Fokker action of non-spinning compact binaries at the fourth post-Newtonian approximation

TL;DR

This paper derives the 4PN order Fokker action for non-spinning compact binaries in harmonic coordinates, incorporating tail effects and regularization techniques, with results consistent with self-force limits but differing from previous ADM Hamiltonian findings.

Contribution

It presents a novel derivation of the 4PN Fokker action using dimensional regularization and analytic continuation, including tail effects, and highlights discrepancies with prior ADM-based results.

Findings

Derived a Lorentz-invariant 4PN Fokker action for non-spinning binaries.

Included tail effects at the 4PN order in the action.

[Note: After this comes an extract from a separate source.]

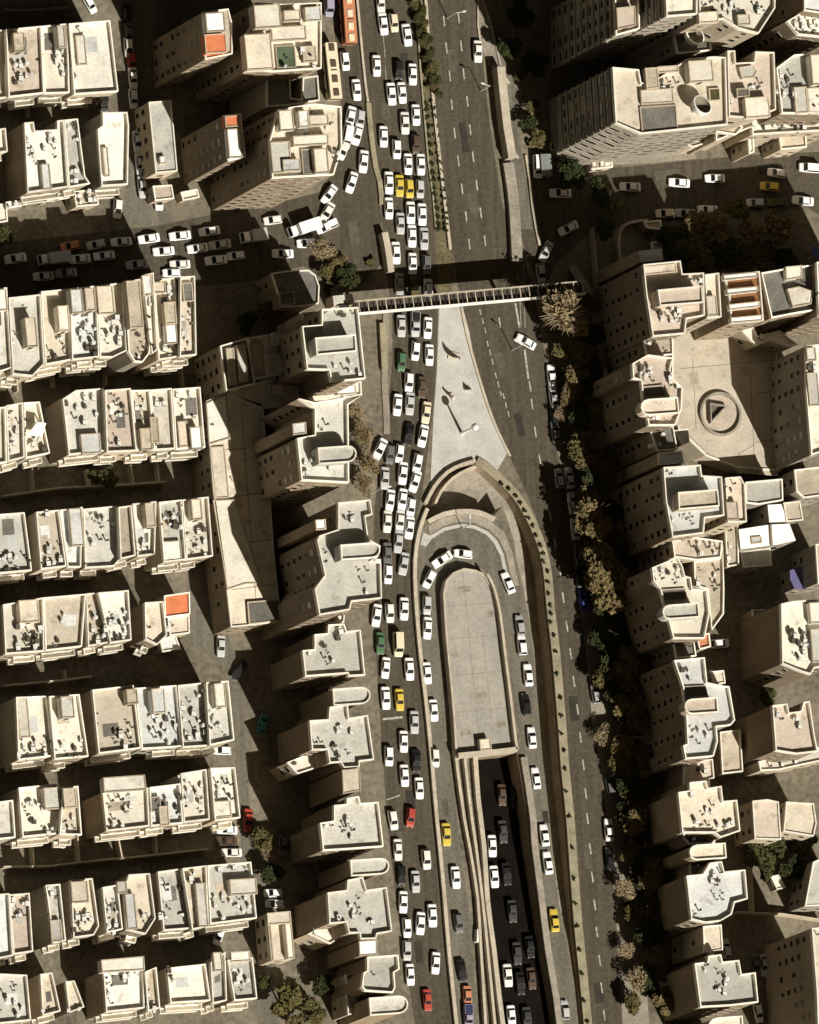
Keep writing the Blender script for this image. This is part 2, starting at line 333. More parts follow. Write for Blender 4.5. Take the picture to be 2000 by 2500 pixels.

Identified a discrepancy with previous ADM Hamiltonian results.

Abstract

The Fokker action governing the motion of compact binary systems without spins is derived in harmonic coordinates at the fourth post-Newtonian approximation (4PN) of general relativity. Dimensional regularization is used for treating the local ultraviolet (UV) divergences associated with point particles, followed by a renormalization of the poles into a redefinition of the trajectories of the point masses. Effects at the 4PN order associated with wave tails propagating at infinity are included consistently at the level of the action. A finite part procedure based on analytic continuation deals with the infrared (IR) divergencies at spatial infinity, which are shown to be fully consistent with the presence of near-zone tails. Our end result at 4PN order is Lorentz invariant and has the correct self-force limit for the energy of circular orbits. However, we find that it differs from the recently published result derived within the ADM Hamiltonian formulation of general relativity [T. Damour, P. Jaranowski, and G. Sch\"afer, Phys. Rev. D 89, 064058 (2014)]. More work is needed to understand this discrepancy.